§ Goal: Return each line of the listing below, unchanged, and omit the images.

§ Data section:
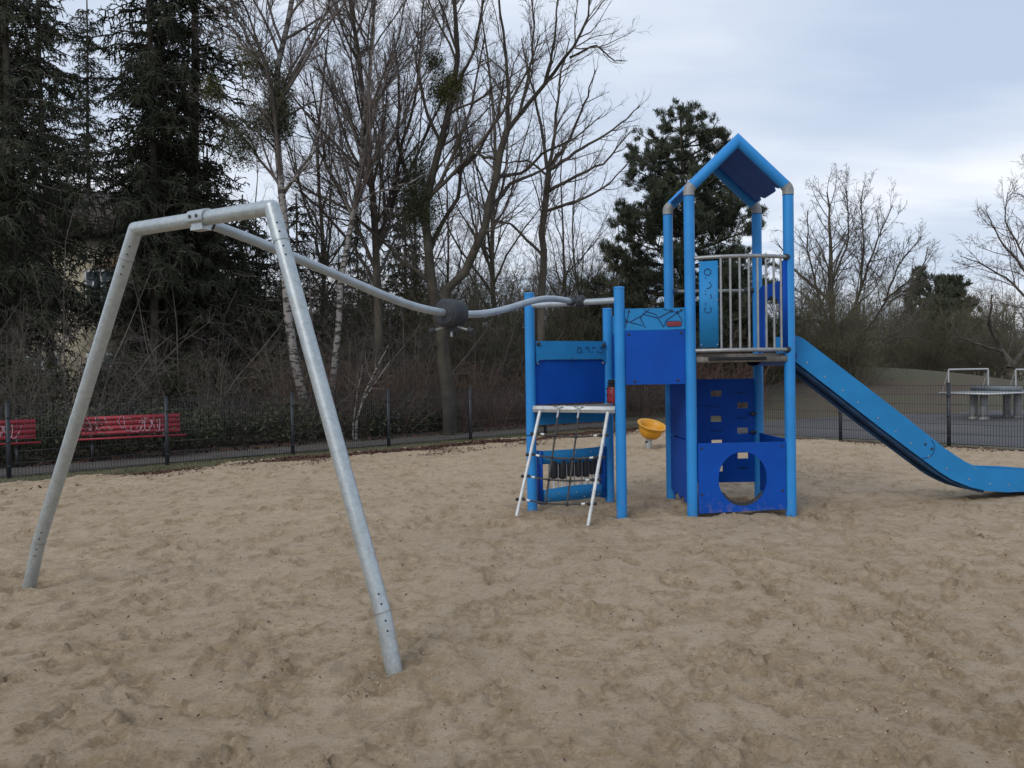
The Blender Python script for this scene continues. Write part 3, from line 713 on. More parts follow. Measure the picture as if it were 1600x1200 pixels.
# bridge floor between the two decks, two steps
MB().box(((FR[0]+TNL[0])/2-.16, 9.5, 1.45), (.36, .80, .03)).build('bridge_step', 'deck', tw, smooth=False)
MB().box(((FR[0]+TNL[0])/2+.18, 9.5, 1.60), (.36, .80, .03)).build('bridge_step', 'deck', tw, smooth=False)
def along(p, q, s_, z, off=0):
    d = (q-p)/np.linalg.norm(q-p); n_ = np.array([d[1], -d[0]]); r_ = p+d*s_+n_*off; return V3(r_, z)
Lf = np.linalg.norm(FR-FL)
mb = MB(); d = (FR-FL)/Lf; Rm = np.array([[d[0], -d[1], 0], [d[1], d[0], 0], [0, 0, 1]])
mb.box(along(FL, FR, Lf/2, 1.145, .03), (Lf-.10, .03, .072), Rm); mb.box(along(FL, FR, Lf/2, 1.145, .048), (Lf-.10, .012, .018), Rm)
er = mb.build('edge_rail', 'alu', tw, smooth=False)
Lk = np.linalg.norm(BR-FL)
dk = side_panel(FL, BR, 1.19, 1.70, 'dark', 'back_panel'); 
k0, k1 = .06, Lk-.06
lk = MB().sheet([(k0, 1.66), (k0+.05, 1.705), (k1-.05, 1.705), (k1, 1.66), (k1, 1.92), (k0, 1.92)], [], V3(FL, 0)+np.array([.013, -.022, 0]), V3((BR-FL)/Lk, 0), (0, 0, 1), .02).build('back_panel', 'light', tw, smooth=False)
nk = np.array([(BR-FL)[1], -(BR-FL)[0]])/Lk
mb = MB(); uk = (BR-FL)/Lk
def kp(s_, z, off=.040): r_ = FL+uk*s_+nk*off; return V3(r_, z)
sym(mb, lambda s_, h: kp(.655+s_*.80, 1.815+h)); mb.build('engraving', 'engrave', lk)
MB().box(kp(Lk/2, 1.70, .04), (.008, .008, .07)).build('seam', 'engrave', lk, smooth=False)
bolts_on(lk, [kp(.09, 1.885), kp(Lk-.09, 1.87)], .028, 'steel_dark', (nk[0], nk[1], 0)); bolts_on(dk, [kp(.09, 1.66, .02), kp(Lk-.09, 1.66, .02)], .014, 'bolt', (nk[0], nk[1], 0))
side_panel(FL, BR, .955, 1.125, 'light', 'skirt_panel', th=.02)
# red play drum on the open side
rd = V3((FR*.42+BR*.58), 0)
mb = MB(); mb.tube([rd+(0, 0, 1.19), rd+(0, 0, 1.22), rd+(0, 0, 1.36), rd+(0, 0, 1.375)], [.065, .072, .072, .065], 20)
dr = mb.build('play_drum', 'red', tw)
mb = MB()
for k in range(9):
    a = 2*PI*k/9
    for z in (1.21, 1.285, 1.36): mb.sphere(rd+(.074*math.cos(a), .074*math.sin(a), z), .010, 6, 4)
mb.build('stud', 'rubber', dr)
mb = MB(); mb.tube([rd+(0, 0, 1.375), rd+(0, 0, 1.40), rd+(0, 0, 1.405), rd+(0, 0, 1.43), rd+(0, 0, 1.435), rd+(0, 0, 1.46)], [.06, .07, .05, .07, .05, .06], 16); mb.build('drum_cap', 'drum', dr)
# top bar joining the platform posts, with coupling for the rail
cyl('cross_bar', V3(FL, 2.325), V3(FR, 2.325), .034, 'rail', tw)
# sound play panel under the platform
def bow(u_, off=0): return kp(u_, 0, -.02+.10*math.sin(PI*min(1, max(0, u_/Lk)))+off)
def bowed(z0f, z1f, name, material, u0, u1, th=.02, off=0.0, parent=None):
    K = 14; v = []
    for k in range(K+1):
        u_ = u0+(u1-u0)*k/K
        for o2 in (th/2, -th/2):
            p = bow(u_, o2+off); v += [p+(0, 0, z0f(k/K)), p+(0, 0, z1f(k/K))]
    f = []
    for k in range(K):
        a = 4*k; b_ = a+4; f += [[a, b_, b_+1, a+1], [a+3, b_+3, b_+2, a+2], [a+1, b_+1, b_+3, a+3], [a+2, b_+2, b_, a]]
    f += [[0, 1, 3, 2], [4*K+2, 4*K+3, 4*K+1, 4*K]]
    return MB().add(v, f).build(name, material, parent or tw, smooth=False)
sp = bowed(lambda t_: .50, lambda t_: .655, 'sound_panel_top', 'light', .09, Lk-.07)
sb = bowed(lambda t_: .06-.0*t_, lambda t_: .20+.03*math.sin(PI*t_), 'sound_panel_bottom', 'light', .13, Lk-.10)
for pn, zz in ((sp, .58), (sb, .12)):
    bolts_on(pn, [bow(u_, .011)+(0, 0, zz+(.03 if i % 2 else -.03)) for i, u_ in enumerate(np.linspace(.2, Lk-.2, 7))], .010, 'bolt', (nk[0], nk[1], 0))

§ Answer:
The Blender Python script for this scene continues. Write part 3, from line 713 on. More parts follow. Measure the picture as if it were 1600x1200 pixels.
# bridge floor between the two decks, two steps
MB().box(((FR[0]+TNL[0])/2-.16, 9.5, 1.45), (.36, .80, .03)).build('bridge_step', 'deck', tw, smooth=False)
MB().box(((FR[0]+TNL[0])/2+.18, 9.5, 1.60), (.36, .80, .03)).build('bridge_step', 'deck', tw, smooth=False)
def along(p, q, s_, z, off=0):
    d = (q-p)/np.linalg.norm(q-p); n_ = np.array([d[1], -d[0]]); r_ = p+d*s_+n_*off; return V3(r_, z)
Lf = np.linalg.norm(FR-FL)
mb = MB(); d = (FR-FL)/Lf; Rm = np.array([[d[0], -d[1], 0], [d[1], d[0], 0], [0, 0, 1]])
mb.box(along(FL, FR, Lf/2, 1.145, .03), (Lf-.10, .03, .072), Rm); mb.box(along(FL, FR, Lf/2, 1.145, .048), (Lf-.10, .012, .018), Rm)
er = mb.build('edge_rail', 'alu', tw, smooth=False)
Lk = np.linalg.norm(BR-FL)
dk = side_panel(FL, BR, 1.19, 1.70, 'dark', 'back_panel'); 
k0, k1 = .06, Lk-.06
lk = MB().sheet([(k0, 1.66), (k0+.05, 1.705), (k1-.05, 1.705), (k1, 1.66), (k1, 1.92), (k0, 1.92)], [], V3(FL, 0)+np.array([.013, -.022, 0]), V3((BR-FL)/Lk, 0), (0, 0, 1), .02).build('back_panel', 'light', tw, smooth=False)
nk = np.array([(BR-FL)[1], -(BR-FL)[0]])/Lk
mb = MB(); uk = (BR-FL)/Lk
def kp(s_, z, off=.040): r_ = FL+uk*s_+nk*off; return V3(r_, z)
sym(mb, lambda s_, h: kp(.655+s_*.80, 1.815+h)); mb.build('engraving', 'engrave', lk)
MB().box(kp(Lk/2, 1.70, .04), (.008, .008, .07)).build('seam', 'engrave', lk, smooth=False)
bolts_on(lk, [kp(.09, 1.885), kp(Lk-.09, 1.87)], .028, 'steel_dark', (nk[0], nk[1], 0)); bolts_on(dk, [kp(.09, 1.66, .02), kp(Lk-.09, 1.66, .02)], .014, 'bolt', (nk[0], nk[1], 0))
side_panel(FL, BR, .955, 1.125, 'light', 'skirt_panel', th=.02)
# red play drum on the open side
rd = V3((FR*.42+BR*.58), 0)
mb = MB(); mb.tube([rd+(0, 0, 1.19), rd+(0, 0, 1.22), rd+(0, 0, 1.36), rd+(0, 0, 1.375)], [.065, .072, .072, .065], 20)
dr = mb.build('play_drum', 'red', tw)
mb = MB()
for k in range(9):
    a = 2*PI*k/9
    for z in (1.21, 1.285, 1.36): mb.sphere(rd+(.074*math.cos(a), .074*math.sin(a), z), .010, 6, 4)
mb.build('stud', 'rubber', dr)
mb = MB(); mb.tube([rd+(0, 0, 1.375), rd+(0, 0, 1.40), rd+(0, 0, 1.405), rd+(0, 0, 1.43), rd+(0, 0, 1.435), rd+(0, 0, 1.46)], [.06, .07, .05, .07, .05, .06], 16); mb.build('drum_cap', 'drum', dr)
# top bar joining the platform posts, with coupling for the rail
cyl('cross_bar', V3(FL, 2.325), V3(FR, 2.325), .034, 'rail', tw)
# sound play panel under the platform
def bow(u_, off=0): return kp(u_, 0, -.02+.10*math.sin(PI*min(1, max(0, u_/Lk)))+off)
def bowed(z0f, z1f, name, material, u0, u1, th=.02, off=0.0, parent=None):
    K = 14; v = []
    for k in range(K+1):
        u_ = u0+(u1-u0)*k/K
        for o2 in (th/2, -th/2):
            p = bow(u_, o2+off); v += [p+(0, 0, z0f(k/K)), p+(0, 0, z1f(k/K))]
    f = []
    for k in range(K):
        a = 4*k; b_ = a+4; f += [[a, b_, b_+1, a+1], [a+3, b_+3, b_+2, a+2], [a+1, b_+1, b_+3, a+3], [a+2, b_+2, b_, a]]
    f += [[0, 1, 3, 2], [4*K+2, 4*K+3, 4*K+1, 4*K]]
    return MB().add(v, f).build(name, material, parent or tw, smooth=False)
sp = bowed(lambda t_: .50, lambda t_: .655, 'sound_panel_top', 'light', .09, Lk-.07)
sb = bowed(lambda t_: .06-.0*t_, lambda t_: .20+.03*math.sin(PI*t_), 'sound_panel_bottom', 'light', .13, Lk-.10)
for pn, zz in ((sp, .58), (sb, .12)):
    bolts_on(pn, [bow(u_, .011)+(0, 0, zz+(.03 if i % 2 else -.03)) for i, u_ in enumerate(np.linspace(.2, Lk-.2, 7))], .010, 'bolt', (nk[0], nk[1], 0))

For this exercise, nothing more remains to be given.